Robespierre himself would retire from political office in 1815, but he would continue to lead the Jacobin political party and encourage the spread of Republicanism to other countries. After the success of the Society of United Irishmen liberating the Republic of Ireland and later the Republic of Australia, Robespierre was instrumental creating a Republican Bloc of nations such as Batavia and Saint-Domingue that spurred conservatism in the royal houses of Europe. In 1821, Robespierre left to observe General Simón Bolívar in his carving out of republics from the old Spanish Empire in the Americas, which rejected Robespierre's Cult of the Supreme Being. Elsewhere, primarily in Europe and then in French republican dependencies, the deist Le culte de l'Être suprême remains the state religion with its festival on June 8 as the largest holiday of the year. Robespierre himself led the festivities in Paris until his death in 1836.
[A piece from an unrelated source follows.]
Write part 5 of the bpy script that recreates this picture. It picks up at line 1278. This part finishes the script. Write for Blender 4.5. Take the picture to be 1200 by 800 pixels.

In reality, Robespierre's speech was never published, though repeated and applauded at the Jacobin Club. According to Napoleon Bonaparte, "Robespierre was overthrown because he wanted to become a moderator and stop the Revolution. Cambaceres told me that the day before his death, he delivered a wonderful speech that was never printed. Billaud and other terrorists, seeing that he was weakening and he would invariably have their heads, conspired against him and stirred up the so-called decent people to overthrow the 'tyrant,' but in reality to take his place and extend the reign of terror."